● **REQUIREMENTS**
Take the listing from its first line through the line that contains "return t * t * (3 - 2 * t)" and please retype those lines exactly, leaving out the pictures.

--------------------------------------------------

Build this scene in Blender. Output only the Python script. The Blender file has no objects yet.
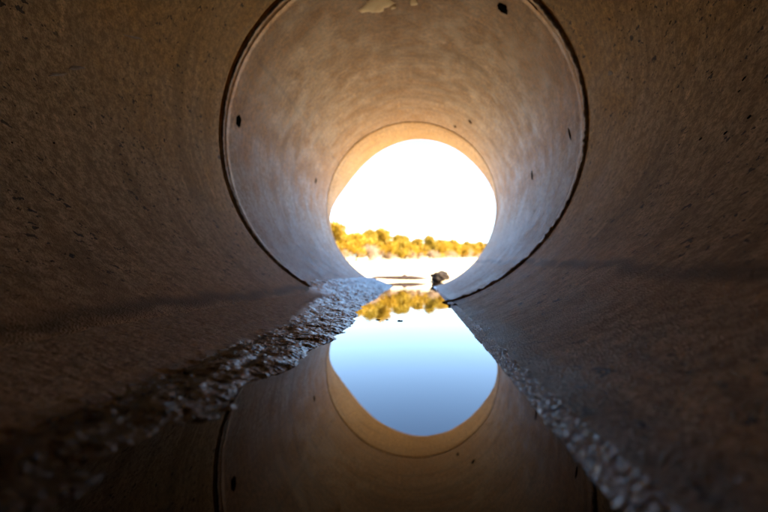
import bpy, bmesh, math, random
from mathutils import Vector, Matrix, noise, Euler

random.seed(7)
S = bpy.context.scene
COL = S.collection
R = 0.90            # inner radius of the culvert
CZ = 0.866          # height of the pipe axis above the water
THK = 0.11
J0, J1, J2 = -0.42, 2.0, 4.4
PI = math.pi


# ------------------------------------------------------------------ helpers
def tag(o, label=None, cat=None, group=None, kind=None):
    if label: o['label'] = label
    if cat: o['category'] = cat
    if group: o['group'] = group
    if kind: o['kind'] = kind
    return o


def link(name, me, mat=None, parent=None, smooth=True):
    o = bpy.data.objects.new(name, me)
    COL.objects.link(o)
    if mat: me.materials.append(mat)
    if smooth:
        me.polygons.foreach_set('use_smooth', [True] * len(me.polygons))
    if parent: o.parent = parent
    return o


def mesh(name, vs, fs, uvs=None):
    me = bpy.data.meshes.new(name)
    me.from_pydata(vs, [], fs)
    if uvs:
        lay = me.uv_layers.new(name='UVMap')
        for l in me.loops:
            lay.data[l.index].uv = uvs[l.vertex_index]
    me.update()
    return me


def fbm(x, y, z, o=4):
    return noise.fractal(Vector((x, y, z)), 1.0, 2.0, o)


def sstep(a, b, x):
    t = min(1, max(0, (x - a) / (b - a)))
    return t * t * (3 - 2 * t)


# ------------------------------------------------------------------ node helpers
class NT:
    def __init__(s, name):
        s.m = bpy.data.materials.new(name); s.m.use_nodes = True
        s.t = s.m.node_tree; s.b = s.t.nodes['Principled BSDF']
        s.out = s.t.nodes['Material Output']
    def n(s, kind, **kw):
        nd = s.t.nodes.new(kind)
        for k, v in kw.items(): setattr(nd, k, v)
        return nd
    def l(s, a, b): s.t.links.new(a, b)
    def val(s, sock, v):
        if hasattr(v, 'is_linked') or isinstance(v, bpy.types.NodeSocket): s.l(v, sock)
        else: sock.default_value = v
    def noise(s, co, scale, detail=4, rough=.55, dist=0.0):
        nd = s.n('ShaderNodeTexNoise'); s.l(co, nd.inputs['Vector'])
        nd.inputs['Scale'].default_value = scale; nd.inputs['Detail'].default_value = detail
        nd.inputs['Roughness'].default_value = rough; nd.inputs['Distortion'].default_value = dist
        return nd.outputs['Fac']
    def voro(s, co, scale, rnd=1.0):
        nd = s.n('ShaderNodeTexVoronoi'); s.l(co, nd.inputs['Vector'])
        nd.inputs['Scale'].default_value = scale; nd.inputs['Randomness'].default_value = rnd
        return nd
    def map(s, co, sc=(1, 1, 1), loc=(0, 0, 0), rot=(0, 0, 0)):
        nd = s.n('ShaderNodeMapping'); s.l(co, nd.inputs['Vector'])
        nd.inputs['Scale'].default_value = sc; nd.inputs['Location'].default_value = loc
        nd.inputs['Rotation'].default_value = rot
        return nd.outputs[0]
    def rng(s, v, a, b, c=0., d=1., smooth=True):
        nd = s.n('ShaderNodeMapRange'); s.val(nd.inputs[0], v)
        if smooth: nd.interpolation_type = 'SMOOTHSTEP'
        for i, x in enumerate((a, b, c, d)): nd.inputs[i + 1].default_value = x
        return nd.outputs[0]
    def math(s, op, a, b=0.0, c=None):
        nd = s.n('ShaderNodeMath', operation=op)
        s.val(nd.inputs[0], a); s.val(nd.inputs[1], b)
        if c is not None: s.val(nd.inputs[2], c)
        return nd.outputs[0]
    def mix(s, f, a, b, mode='MIX'):
        nd = s.n('ShaderNodeMix', data_type='RGBA', blend_type=mode)
        s.val(nd.inputs[0], f)
        for i, x in ((6, a), (7, b)):
            if isinstance(x, bpy.types.NodeSocket): s.l(x, nd.inputs[i])
            else: nd.inputs[i].default_value = (*x, 1)
        return nd.outputs[2]
    def bump(s, h, strength, dist, prev=None):
        nd = s.n('ShaderNodeBump'); s.l(h, nd.inputs['Height'])
        nd.inputs['Strength'].default_value = strength; nd.inputs['Distance'].default_value = dist
        if prev: s.l(prev, nd.inputs['Normal'])
        return nd.outputs[0]
    def base(s, c, rough=.8, normal=None, spec=None):
        if isinstance(c, bpy.types.NodeSocket): s.l(c, s.b.inputs['Base Color'])
        else: s.b.inputs['Base Color'].default_value = (*c, 1)
        s.val(s.b.inputs['Roughness'], rough)
        if normal: s.l(normal, s.b.inputs['Normal'])
        if spec is not None: s.b.inputs['Specular IOR Level'].default_value = spec
        return s.m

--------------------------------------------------

● **EXPECTED OUTPUT**
Build this scene in Blender. Output only the Python script. The Blender file has no objects yet.
import bpy, bmesh, math, random
from mathutils import Vector, Matrix, noise, Euler

random.seed(7)
S = bpy.context.scene
COL = S.collection
R = 0.90            # inner radius of the culvert
CZ = 0.866          # height of the pipe axis above the water
THK = 0.11
J0, J1, J2 = -0.42, 2.0, 4.4
PI = math.pi


# ------------------------------------------------------------------ helpers
def tag(o, label=None, cat=None, group=None, kind=None):
    if label: o['label'] = label
    if cat: o['category'] = cat
    if group: o['group'] = group
    if kind: o['kind'] = kind
    return o


def link(name, me, mat=None, parent=None, smooth=True):
    o = bpy.data.objects.new(name, me)
    COL.objects.link(o)
    if mat: me.materials.append(mat)
    if smooth:
        me.polygons.foreach_set('use_smooth', [True] * len(me.polygons))
    if parent: o.parent = parent
    return o


def mesh(name, vs, fs, uvs=None):
    me = bpy.data.meshes.new(name)
    me.from_pydata(vs, [], fs)
    if uvs:
        lay = me.uv_layers.new(name='UVMap')
        for l in me.loops:
            lay.data[l.index].uv = uvs[l.vertex_index]
    me.update()
    return me


def fbm(x, y, z, o=4):
    return noise.fractal(Vector((x, y, z)), 1.0, 2.0, o)


def sstep(a, b, x):
    t = min(1, max(0, (x - a) / (b - a)))
    return t * t * (3 - 2 * t)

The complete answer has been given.